-- start of RECORDS FOR PROCESSING --
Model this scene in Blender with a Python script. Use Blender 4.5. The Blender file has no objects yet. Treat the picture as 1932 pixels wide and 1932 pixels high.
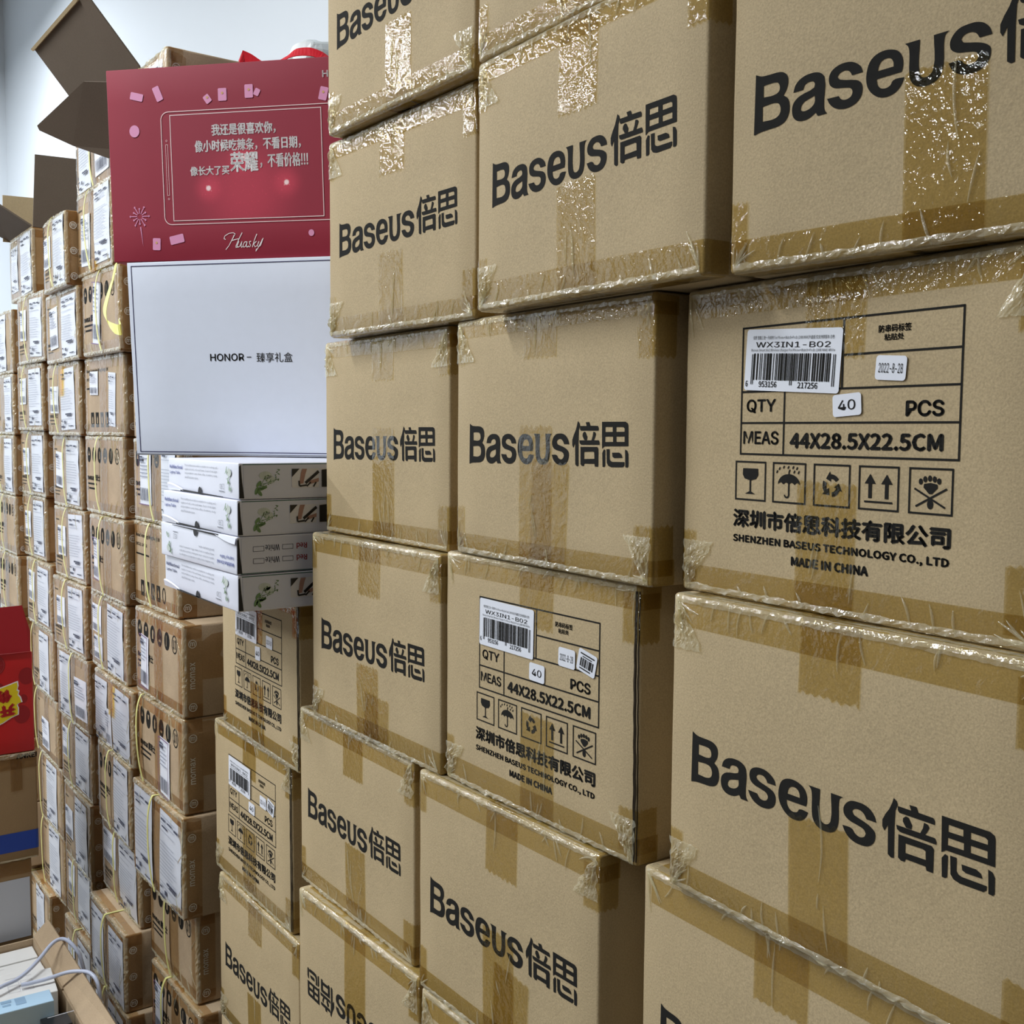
import bpy, bmesh, math, random
from mathutils import Matrix, Vector, noise

# ------------------------------------------------------------------ camera, world, lights, exposure
SC = bpy.context.scene
COL = SC.collection
PI = math.pi
cam_data = bpy.data.cameras.new('camera')
cam_data.sensor_width = 36.0
cam_data.lens = 36.0 * 2056.83 / 1932.0
cam_data.clip_start = 0.05
cam = bpy.data.objects.new('camera', cam_data)
COL.objects.link(cam)
cr = Vector((0.574657131, 0.818368736, 0.006464773))
cu = Vector((-0.064491426, 0.037408171, 0.997216869))
cb = cr.cross(cu)
cam.matrix_world = Matrix(((cr.x, cu.x, cb.x, 0), (cr.y, cu.y, cb.y, 0), (cr.z, cu.z, cb.z, 0), (0, 0, 0, 1)))
SC.camera = cam
SC.view_settings.view_transform = 'Standard'
SC.view_settings.look = 'None'
SC.view_settings.gamma = 1.0
SC.view_settings.use_curve_mapping = False
SC.view_settings.exposure = 0.0
world = bpy.data.worlds.new('room_air')
SC.world = world
world.use_nodes = True
world.node_tree.nodes['Background'].inputs[0].default_value = (0.8, 0.9, 1.0, 1)
world.node_tree.nodes['Background'].inputs[1].default_value = 0.3
SC.cycles.max_bounces = 10
SC.cycles.transparent_max_bounces = 24
SC.cycles.sample_clamp_indirect = 6.0

FLOOR_Z, CEIL_Z = -1.41, 1.95
WX0, WX1, WY0, WY1 = -5.5, 3.0, -4.6, 1.03
LAMPS = [  # x, y, length along y, watts
    (-4.3, -0.1, 1.2, 44), (-4.3, -1.7, 1.2, 70), (-4.3, -3.3, 1.2, 55),  # left row set by the tape reflections; first lamp added to brighten the back wall
    (-1.7, -0.9, 1.3, 54), (-1.7, -3.0, 1.3, 52),  # unseen pair added to light the faces of the large cartons
    (0.9, -1.6, 1.3, 5), (0.9, -3.4, 1.3, 8),
]
LAMP_Z = 1.66
for i, (lx, ly, ll, w) in enumerate(LAMPS):
    ld = bpy.data.lights.new('tube_light', 'AREA')
    ld.shape = 'RECTANGLE'; ld.size = 0.16; ld.size_y = ll; ld.energy = w
    ld.color = (0.93, 0.97, 1.0)
    lo = bpy.data.objects.new('tube_light', ld)
    lo.location = (lx, ly, LAMP_Z - 0.035)
    COL.objects.link(lo)

# ------------------------------------------------------------------ helpers: colours and materials
def s2l(c):
    c = c / 255.0
    return c / 12.92 if c <= 0.04045 else ((c + 0.055) / 1.055) ** 2.4
def rgb(r, g, b): return (s2l(r), s2l(g), s2l(b), 1.0)
MAT = {}
def mat(name, col, rough=0.6, spec=0.5, metal=0.0, var=0.0, vscale=8.0, grain=0.0, gscale=900.0, bump=0.0, bscale=300.0, coat=0.0, emis=0.0):
    m = bpy.data.materials.new(name); m.use_nodes = True
    nt = m.node_tree; N = nt.nodes; L = nt.links
    b = N['Principled BSDF']
    b.inputs['Roughness'].default_value = rough
    b.inputs['Metallic'].default_value = metal
    b.inputs['Specular IOR Level'].default_value = spec
    b.inputs['Base Color'].default_value = col
    if coat: b.inputs['Coat Weight'].default_value = coat; b.inputs['Coat Roughness'].default_value = 0.12
    tc = N.new('ShaderNodeTexCoord')
    if var or grain:
        n1 = N.new('ShaderNodeTexNoise'); n1.inputs['Scale'].default_value = vscale; n1.inputs['Detail'].default_value = 4
        n2 = N.new('ShaderNodeTexNoise'); n2.inputs['Scale'].default_value = gscale; n2.inputs['Detail'].default_value = 3
        L.new(tc.outputs['Object'], n1.inputs['Vector']); L.new(tc.outputs['Object'], n2.inputs['Vector'])
        r1 = N.new('ShaderNodeMapRange'); r1.inputs['From Min'].default_value = 0.3; r1.inputs['From Max'].default_value = 0.7
        r1.inputs['To Min'].default_value = 1 - var; r1.inputs['To Max'].default_value = 1 + var
        r2 = N.new('ShaderNodeMapRange'); r2.inputs['From Min'].default_value = 0.3; r2.inputs['From Max'].default_value = 0.7
        r2.inputs['To Min'].default_value = 1 - grain; r2.inputs['To Max'].default_value = 1 + grain
        L.new(n1.outputs['Fac'], r1.inputs['Value']); L.new(n2.outputs['Fac'], r2.inputs['Value'])
        mu = N.new('ShaderNodeMath'); mu.operation = 'MULTIPLY'
        L.new(r1.outputs[0], mu.inputs[0]); L.new(r2.outputs[0], mu.inputs[1])
        vm = N.new('ShaderNodeVectorMath'); vm.operation = 'SCALE'; vm.inputs[0].default_value = col[:3]
        L.new(mu.outputs[0], vm.inputs['Scale']); L.new(vm.outputs[0], b.inputs['Base Color'])
    if bump:
        n3 = N.new('ShaderNodeTexNoise'); n3.inputs['Scale'].default_value = bscale; n3.inputs['Detail'].default_value = 4
        L.new(tc.outputs['Object'], n3.inputs['Vector'])
        bp = N.new('ShaderNodeBump'); bp.inputs['Strength'].default_value = bump; bp.inputs['Distance'].default_value = 0.001
        L.new(n3.outputs['Fac'], bp.inputs['Height']); L.new(bp.outputs[0], b.inputs['Normal'])
    MAT[name] = m
    return m
def film(name, tint, rough=0.12, fine=0.5, coarse=0.6, ior=1.5, gmul=1.0, fscale=420.0, cscale=45.0, painted_glint=0.0):
    """clear or tan packing tape: tinted see-through layer under a wrinkled glossy skin"""
    m = bpy.data.materials.new(name); m.use_nodes = True
    nt = m.node_tree; N = nt.nodes; L = nt.links
    for n in list(N):
        if n.type != 'OUTPUT_MATERIAL': N.remove(n)
    out = [n for n in N if n.type == 'OUTPUT_MATERIAL'][0]
    tr = N.new('ShaderNodeBsdfTransparent'); tr.inputs[0].default_value = (*tint, 1)
    gl = N.new('ShaderNodeBsdfGlossy'); gl.inputs['Roughness'].default_value = rough
    ge = N.new('ShaderNodeNewGeometry'); dt = N.new('ShaderNodeVectorMath'); dt.operation = 'DOT_PRODUCT'
    ab = N.new('ShaderNodeMath'); ab.operation = 'ABSOLUTE'; om = N.new('ShaderNodeMath'); om.operation = 'SUBTRACT'; om.inputs[0].default_value = 1.0; om.use_clamp = True
    pw = N.new('ShaderNodeMath'); pw.operation = 'POWER'; pw.inputs[1].default_value = 5.0
    fr = N.new('ShaderNodeMath'); fr.operation = 'MULTIPLY_ADD'; f0 = ((ior - 1) / (ior + 1)) ** 2; fr.inputs[1].default_value = 1 - f0; fr.inputs[2].default_value = f0
    L.new(ge.outputs['Incoming'], dt.inputs[0]); L.new(dt.outputs['Value'], ab.inputs[0]); L.new(ab.outputs[0], om.inputs[1]); L.new(om.outputs[0], pw.inputs[0]); L.new(pw.outputs[0], fr.inputs[0])
    mx = N.new('ShaderNodeMixShader')
    tc = N.new('ShaderNodeTexCoord')
    a = N.new('ShaderNodeTexNoise'); a.inputs['Scale'].default_value = fscale; a.inputs['Detail'].default_value = 2
    c = N.new('ShaderNodeTexNoise'); c.inputs['Scale'].default_value = cscale; c.inputs['Detail'].default_value = 3; c.inputs['Distortion'].default_value = 1.5
    L.new(tc.outputs['Object'], a.inputs['Vector']); L.new(tc.outputs['Object'], c.inputs['Vector'])
    b1 = N.new('ShaderNodeBump'); b1.inputs['Strength'].default_value = fine; b1.inputs['Distance'].default_value = 0.0007
    b2 = N.new('ShaderNodeBump'); b2.inputs['Strength'].default_value = coarse; b2.inputs['Distance'].default_value = 0.002
    L.new(a.outputs['Fac'], b1.inputs['Height']); L.new(c.outputs['Fac'], b2.inputs['Height']); L.new(b2.outputs[0], b1.inputs['Normal'])
    L.new(b1.outputs[0], gl.inputs['Normal']); L.new(b2.outputs[0], dt.inputs[1])
    mm = N.new('ShaderNodeMath'); mm.operation = 'MULTIPLY'; mm.inputs[1].default_value = gmul; mm.use_clamp = True
    L.new(fr.outputs[0], mm.inputs[0])
    L.new(mm.outputs[0], mx.inputs[0]); L.new(tr.outputs[0], mx.inputs[1]); L.new(gl.outputs[0], mx.inputs[2])
    last = mx
    if painted_glint:
        df = N.new('ShaderNodeBsdfDiffuse'); df.inputs[0].default_value = (0.95, 0.90, 0.68, 1)  # pale diffuse share paints bright highlights into the folded film
        m2 = N.new('ShaderNodeMixShader'); m2.inputs[0].default_value = painted_glint
        L.new(mx.outputs[0], m2.inputs[1]); L.new(df.outputs[0], m2.inputs[2]); last = m2
    L.new(last.outputs[0], out.inputs[0])
    MAT[name] = m
    return m

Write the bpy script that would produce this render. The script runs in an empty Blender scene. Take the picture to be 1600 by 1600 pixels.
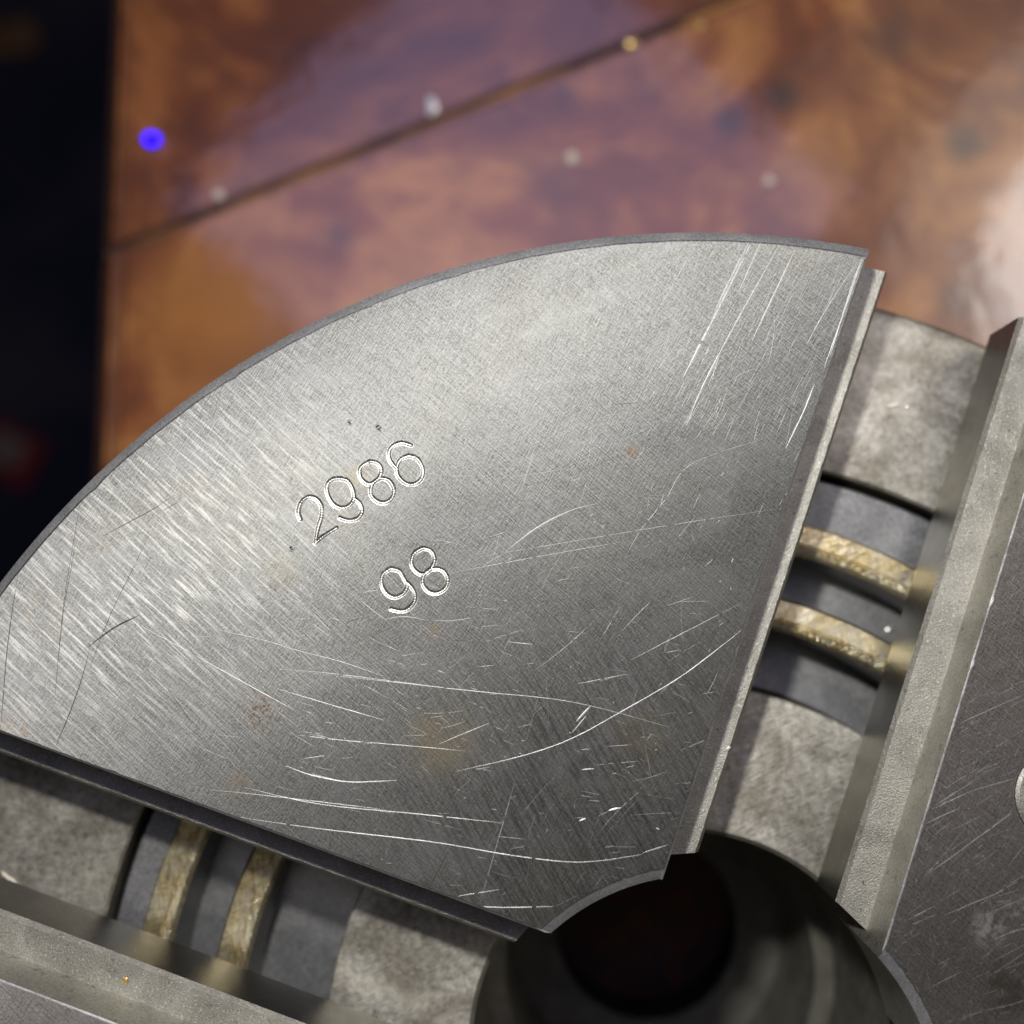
import bpy, bmesh, math, random
import numpy as np
from mathutils import Vector, Matrix
from mathutils.geometry import delaunay_2d_cdt

random.seed(7)
rng = np.random.default_rng(7)
S = 0.001                      # everything below is written in millimetres
H = 56.0                       # height of the chuck face above the table
scene = bpy.context.scene

# ------------------------------------------------------------------ camera
CAM = (-11.061, 35.117, 76.052)          # relative to the centre of the chuck face
RX, RY, RZ = 0.09635, 0.01957, -0.00023
F, SX, SY = 1633.3, 20.25, -8.08
cam_d = bpy.data.cameras.new('camera')
cam = bpy.data.objects.new('camera', cam_d)
scene.collection.objects.link(cam)
cam.location = (CAM[0]*S, CAM[1]*S, (CAM[2]+H)*S)
cam.rotation_euler = (RX, RY, RZ)
cam_d.sensor_width = 36.0
cam_d.lens = 36.0*F/1600.0
cam_d.shift_x = -SX/1600.0
cam_d.shift_y = SY/1600.0
cam_d.clip_start = 0.005
cam_d.clip_end = 20.0
cam_d.dof.use_dof = True
cam_d.dof.focus_distance = 0.0765
cam_d.dof.aperture_fstop = 14.5
cam_d.dof.aperture_blades = 0
scene.camera = cam
MR = cam.rotation_euler.to_matrix()

def at(px, py, z):
    """point of the plane z (mm, chuck face = 0) where the photograph shows pixel (px, py)"""
    d = MR @ Vector(((px-800-SX)/F, -(py-800-SY)/F, -1.0))
    s = (z-CAM[2])/d.z
    return (CAM[0]+d.x*s, CAM[1]+d.y*s)

# ------------------------------------------------------------------ room light
w = bpy.data.worlds.new('World'); scene.world = w; w.use_nodes = True
w.node_tree.nodes['Background'].inputs[0].default_value = (1.0, 0.95, 0.88, 1)
w.node_tree.nodes['Background'].inputs[1].default_value = 0.028
scene.view_settings.view_transform = 'Standard'
scene.view_settings.look = 'None'
scene.view_settings.exposure = 0.0
scene.view_settings.gamma = 1.0

def lamp(name, kind, loc, power, col, size=None, target=None, size_y=None, roll=0.0):
    l = bpy.data.lights.new(name, kind)
    l.energy = power; l.color = col
    o = bpy.data.objects.new(name, l); scene.collection.objects.link(o)
    o.location = (loc[0]*S, loc[1]*S, (loc[2]+H)*S)
    if kind == 'AREA':
        l.shape = 'RECTANGLE' if size_y else 'DISK'
        l.size = size*S
        if size_y: l.size_y = size_y*S
        t = Vector((target[0]*S, target[1]*S, (target[2]+H)*S))-o.location
        q = t.to_track_quat('-Z', 'Y')
        o.rotation_euler = (q.to_matrix() @ Matrix.Rotation(roll, 3, 'Z')).to_euler()
    else:
        l.shadow_soft_size = size*S
    return o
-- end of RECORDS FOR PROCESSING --
> [WHAT YOU WILL DO]
Write out the lines from the start of the material to the line with "from mathutils import Matrix, Vector, noise", inclusive and exactly. Skip the pictures.

> [SOLUTION FOR THIS PROBLEM]
Model this scene in Blender with a Python script. Use Blender 4.5. The Blender file has no objects yet. Treat the picture as 1932 pixels wide and 1932 pixels high.
import bpy, bmesh, math, random
from mathutils import Matrix, Vector, noise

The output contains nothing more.